Bei den Kommunalwahlen ist dies ganz anders. Im Gegensatz zur nationalen Ebene ist die Lokalpolitik in Libyen eine Erfolgsgeschichte. Seit 2011 ist die Anzahl der Debattierklubs, die Dialoge zwischen den politischen Lagern organisiert haben, in allen Regionen explodiert. Im letzten Jahrzehnt wurden friedlich über 100 Gemeinderäte gewählt. Und während nationale Institutionen vom Einfluss der Milizen untergraben werden, konnten Jugendorganisationen und respektierte Gemeinschaftsälteste auf lokaler Ebene Diskussionsplattformen aufbauen. Unsere vorgeschlagenen Präsidentschaftsdebatten bauen auf diesen Fortschritten auf.

Bei der Planung dieser Debatten haben meine Kollegen und ich uns sehr bemüht, sie für die Wähler zu einer glaubwürdigen Informationsquelle zu machen. Dazu haben wir ähnliche Debatten in aller Welt untersucht – von Belarus über Kolumbien bis Jamaika. Wir haben uns entschieden, die Debatten dezentral abzuhalten, um Anschuldigungen wegen Parteilichkeit zu verhindern, zu denen die Wahl eines zentralen Ortes für eine gemeinsame Veranstaltung unvermeidlich geführt hätte.

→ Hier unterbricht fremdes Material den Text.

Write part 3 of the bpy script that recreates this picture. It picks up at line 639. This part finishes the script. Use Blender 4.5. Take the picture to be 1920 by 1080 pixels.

Eine unzensierte und authentische politische Debatte zwischen den Präsidentschaftskandidaten ist ein wichtiger Schritt, um die bewaffneten Fraktionen und politischen Eliten zu entmachten, die momentan um Dominanz kämpfen. Unabhängig davon, welche Gruppe an der Macht ist, werden weitere Konflikte unvermeidlich sein, bis die Bürger dem politischen Prozess vertrauen und ihn unterstützen – und die Politiker wissen, dass die Wahlergebnisse respektiert werden.

Die Präsidentschaftsdebatten bieten allen Kandidaten die Gelegenheit, der Bevölkerung echte Antworten zu geben – eine scharfe und notwendige Abkehr von den Hinterzimmerabkommen und Nebengeschäften, von denen die libysche Politik geprägt ist. Außerdem können die Debatten die Gefahr verringern, dass es nach der Wahl zu einem Legitimitätsvakuum kommt. Im Rahmen der Gespräche werden wir die Kandidaten auch fragen, ob sie planen, die Wahlergebnisse zu akzeptieren.

Dass überhaupt Wahlen stattfinden, ist ein vielversprechendes Zeichen in einem Land, das sich immer noch von zehn Jahren Bürgerkrieg und politischer Fragmentierung erholen muss. Aber Wahlen allein reichen dazu nicht aus. Bis jetzt waren sie in Libyen von geringer Beteiligung, umstrittenen Ergebnissen und parteilicher Gewalttätigkeit bestimmt. Eine echte, funktionierende Demokratie benötigt eine lebendige, unzensierte Debatte; gleichberechtigte Möglichkeiten zu sprechen und gehört zu werden; und vor allem eine Kultur des Vertrauens zwischen den Bürgern und den Politikern, von denen sie repräsentiert werden.

Die Präsidentschaftsdebatten sind ein erster Schritt, um in Libyen solche Bedingungen zu schaffen. Sie verdienen nichts weniger als die volle Unterstützung der internationalen Gemeinschaft.